→ OBJECTIVE: Take the material below and write it all out again exactly.

→ SUPPLIED INFORMATION:
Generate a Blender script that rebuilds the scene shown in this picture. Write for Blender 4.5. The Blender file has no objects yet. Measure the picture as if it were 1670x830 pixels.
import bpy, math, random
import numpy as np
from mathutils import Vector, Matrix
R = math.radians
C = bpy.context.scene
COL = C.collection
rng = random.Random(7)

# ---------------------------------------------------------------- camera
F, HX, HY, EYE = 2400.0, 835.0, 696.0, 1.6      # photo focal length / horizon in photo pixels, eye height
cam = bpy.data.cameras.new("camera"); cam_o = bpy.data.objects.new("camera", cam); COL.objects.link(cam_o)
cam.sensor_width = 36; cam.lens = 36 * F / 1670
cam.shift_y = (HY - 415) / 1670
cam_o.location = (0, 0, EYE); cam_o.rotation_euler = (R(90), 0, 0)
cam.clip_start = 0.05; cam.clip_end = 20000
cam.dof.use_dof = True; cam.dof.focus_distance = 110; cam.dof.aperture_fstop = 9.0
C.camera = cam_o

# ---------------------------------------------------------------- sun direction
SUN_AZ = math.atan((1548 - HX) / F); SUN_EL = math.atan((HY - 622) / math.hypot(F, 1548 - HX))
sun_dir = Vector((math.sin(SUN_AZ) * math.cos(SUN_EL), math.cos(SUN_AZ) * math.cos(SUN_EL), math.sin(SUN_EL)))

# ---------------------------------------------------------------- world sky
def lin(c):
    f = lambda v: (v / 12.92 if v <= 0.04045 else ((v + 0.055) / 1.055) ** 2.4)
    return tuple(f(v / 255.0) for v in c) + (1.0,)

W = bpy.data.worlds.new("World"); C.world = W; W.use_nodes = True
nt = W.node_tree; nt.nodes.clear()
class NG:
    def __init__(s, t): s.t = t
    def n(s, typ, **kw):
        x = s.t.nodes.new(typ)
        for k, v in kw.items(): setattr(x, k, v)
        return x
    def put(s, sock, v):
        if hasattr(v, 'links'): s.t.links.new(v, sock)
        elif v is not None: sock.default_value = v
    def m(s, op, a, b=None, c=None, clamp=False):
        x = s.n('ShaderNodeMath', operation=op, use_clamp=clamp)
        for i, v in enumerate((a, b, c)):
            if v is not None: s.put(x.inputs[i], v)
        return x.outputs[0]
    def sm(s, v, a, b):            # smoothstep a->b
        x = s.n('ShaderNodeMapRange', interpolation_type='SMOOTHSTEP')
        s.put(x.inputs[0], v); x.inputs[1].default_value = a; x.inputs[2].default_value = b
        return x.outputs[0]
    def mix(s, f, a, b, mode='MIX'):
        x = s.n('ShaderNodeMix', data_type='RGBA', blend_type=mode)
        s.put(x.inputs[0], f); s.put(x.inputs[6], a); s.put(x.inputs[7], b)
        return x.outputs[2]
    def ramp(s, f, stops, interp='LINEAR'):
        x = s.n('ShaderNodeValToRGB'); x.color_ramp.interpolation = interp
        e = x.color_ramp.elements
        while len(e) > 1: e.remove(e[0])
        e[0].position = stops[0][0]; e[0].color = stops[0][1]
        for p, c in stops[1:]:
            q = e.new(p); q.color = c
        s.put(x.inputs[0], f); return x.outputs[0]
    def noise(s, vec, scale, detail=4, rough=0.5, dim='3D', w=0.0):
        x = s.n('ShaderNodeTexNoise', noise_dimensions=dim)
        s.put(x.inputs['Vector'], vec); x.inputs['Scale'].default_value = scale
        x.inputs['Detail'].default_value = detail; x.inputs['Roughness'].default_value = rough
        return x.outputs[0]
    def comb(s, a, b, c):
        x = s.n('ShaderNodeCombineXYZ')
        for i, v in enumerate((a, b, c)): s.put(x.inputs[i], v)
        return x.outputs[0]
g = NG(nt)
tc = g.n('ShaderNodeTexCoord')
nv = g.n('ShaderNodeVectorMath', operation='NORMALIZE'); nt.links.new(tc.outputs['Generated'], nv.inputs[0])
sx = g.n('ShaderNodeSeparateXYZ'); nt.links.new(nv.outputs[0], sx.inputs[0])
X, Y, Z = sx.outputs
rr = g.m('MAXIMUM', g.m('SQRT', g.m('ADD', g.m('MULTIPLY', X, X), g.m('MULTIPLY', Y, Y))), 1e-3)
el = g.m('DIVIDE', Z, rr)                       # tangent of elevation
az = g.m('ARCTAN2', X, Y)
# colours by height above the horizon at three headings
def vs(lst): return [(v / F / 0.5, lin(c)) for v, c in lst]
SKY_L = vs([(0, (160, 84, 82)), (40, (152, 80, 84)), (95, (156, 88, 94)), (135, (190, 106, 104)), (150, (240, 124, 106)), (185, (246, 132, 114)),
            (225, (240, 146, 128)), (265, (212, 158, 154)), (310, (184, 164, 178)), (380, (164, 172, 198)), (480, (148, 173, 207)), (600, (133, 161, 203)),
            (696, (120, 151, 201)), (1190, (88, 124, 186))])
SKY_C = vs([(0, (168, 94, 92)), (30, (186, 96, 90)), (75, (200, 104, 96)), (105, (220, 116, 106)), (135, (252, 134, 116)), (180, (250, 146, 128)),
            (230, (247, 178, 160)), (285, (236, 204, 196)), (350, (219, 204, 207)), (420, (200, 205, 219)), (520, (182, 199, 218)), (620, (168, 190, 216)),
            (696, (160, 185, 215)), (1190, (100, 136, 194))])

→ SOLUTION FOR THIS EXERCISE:
Generate a Blender script that rebuilds the scene shown in this picture. Write for Blender 4.5. The Blender file has no objects yet. Measure the picture as if it were 1670x830 pixels.
import bpy, math, random
import numpy as np
from mathutils import Vector, Matrix
R = math.radians
C = bpy.context.scene
COL = C.collection
rng = random.Random(7)

# ---------------------------------------------------------------- camera
F, HX, HY, EYE = 2400.0, 835.0, 696.0, 1.6      # photo focal length / horizon in photo pixels, eye height
cam = bpy.data.cameras.new("camera"); cam_o = bpy.data.objects.new("camera", cam); COL.objects.link(cam_o)
cam.sensor_width = 36; cam.lens = 36 * F / 1670
cam.shift_y = (HY - 415) / 1670
cam_o.location = (0, 0, EYE); cam_o.rotation_euler = (R(90), 0, 0)
cam.clip_start = 0.05; cam.clip_end = 20000
cam.dof.use_dof = True; cam.dof.focus_distance = 110; cam.dof.aperture_fstop = 9.0
C.camera = cam_o

# ---------------------------------------------------------------- sun direction
SUN_AZ = math.atan((1548 - HX) / F); SUN_EL = math.atan((HY - 622) / math.hypot(F, 1548 - HX))
sun_dir = Vector((math.sin(SUN_AZ) * math.cos(SUN_EL), math.cos(SUN_AZ) * math.cos(SUN_EL), math.sin(SUN_EL)))

# ---------------------------------------------------------------- world sky
def lin(c):
    f = lambda v: (v / 12.92 if v <= 0.04045 else ((v + 0.055) / 1.055) ** 2.4)
    return tuple(f(v / 255.0) for v in c) + (1.0,)

W = bpy.data.worlds.new("World"); C.world = W; W.use_nodes = True
nt = W.node_tree; nt.nodes.clear()
class NG:
    def __init__(s, t): s.t = t
    def n(s, typ, **kw):
        x = s.t.nodes.new(typ)
        for k, v in kw.items(): setattr(x, k, v)
        return x
    def put(s, sock, v):
        if hasattr(v, 'links'): s.t.links.new(v, sock)
        elif v is not None: sock.default_value = v
    def m(s, op, a, b=None, c=None, clamp=False):
        x = s.n('ShaderNodeMath', operation=op, use_clamp=clamp)
        for i, v in enumerate((a, b, c)):
            if v is not None: s.put(x.inputs[i], v)
        return x.outputs[0]
    def sm(s, v, a, b):            # smoothstep a->b
        x = s.n('ShaderNodeMapRange', interpolation_type='SMOOTHSTEP')
        s.put(x.inputs[0], v); x.inputs[1].default_value = a; x.inputs[2].default_value = b
        return x.outputs[0]
    def mix(s, f, a, b, mode='MIX'):
        x = s.n('ShaderNodeMix', data_type='RGBA', blend_type=mode)
        s.put(x.inputs[0], f); s.put(x.inputs[6], a); s.put(x.inputs[7], b)
        return x.outputs[2]
    def ramp(s, f, stops, interp='LINEAR'):
        x = s.n('ShaderNodeValToRGB'); x.color_ramp.interpolation = interp
        e = x.color_ramp.elements
        while len(e) > 1: e.remove(e[0])
        e[0].position = stops[0][0]; e[0].color = stops[0][1]
        for p, c in stops[1:]:
            q = e.new(p); q.color = c
        s.put(x.inputs[0], f); return x.outputs[0]
    def noise(s, vec, scale, detail=4, rough=0.5, dim='3D', w=0.0):
        x = s.n('ShaderNodeTexNoise', noise_dimensions=dim)
        s.put(x.inputs['Vector'], vec); x.inputs['Scale'].default_value = scale
        x.inputs['Detail'].default_value = detail; x.inputs['Roughness'].default_value = rough
        return x.outputs[0]
    def comb(s, a, b, c):
        x = s.n('ShaderNodeCombineXYZ')
        for i, v in enumerate((a, b, c)): s.put(x.inputs[i], v)
        return x.outputs[0]
g = NG(nt)
tc = g.n('ShaderNodeTexCoord')
nv = g.n('ShaderNodeVectorMath', operation='NORMALIZE'); nt.links.new(tc.outputs['Generated'], nv.inputs[0])
sx = g.n('ShaderNodeSeparateXYZ'); nt.links.new(nv.outputs[0], sx.inputs[0])
X, Y, Z = sx.outputs
rr = g.m('MAXIMUM', g.m('SQRT', g.m('ADD', g.m('MULTIPLY', X, X), g.m('MULTIPLY', Y, Y))), 1e-3)
el = g.m('DIVIDE', Z, rr)                       # tangent of elevation
az = g.m('ARCTAN2', X, Y)
# colours by height above the horizon at three headings
def vs(lst): return [(v / F / 0.5, lin(c)) for v, c in lst]
SKY_L = vs([(0, (160, 84, 82)), (40, (152, 80, 84)), (95, (156, 88, 94)), (135, (190, 106, 104)), (150, (240, 124, 106)), (185, (246, 132, 114)),
            (225, (240, 146, 128)), (265, (212, 158, 154)), (310, (184, 164, 178)), (380, (164, 172, 198)), (480, (148, 173, 207)), (600, (133, 161, 203)),
            (696, (120, 151, 201)), (1190, (88, 124, 186))])
SKY_C = vs([(0, (168, 94, 92)), (30, (186, 96, 90)), (75, (200, 104, 96)), (105, (220, 116, 106)), (135, (252, 134, 116)), (180, (250, 146, 128)),
            (230, (247, 178, 160)), (285, (236, 204, 196)), (350, (219, 204, 207)), (420, (200, 205, 219)), (520, (182, 199, 218)), (620, (168, 190, 216)),
            (696, (160, 185, 215)), (1190, (100, 136, 194))])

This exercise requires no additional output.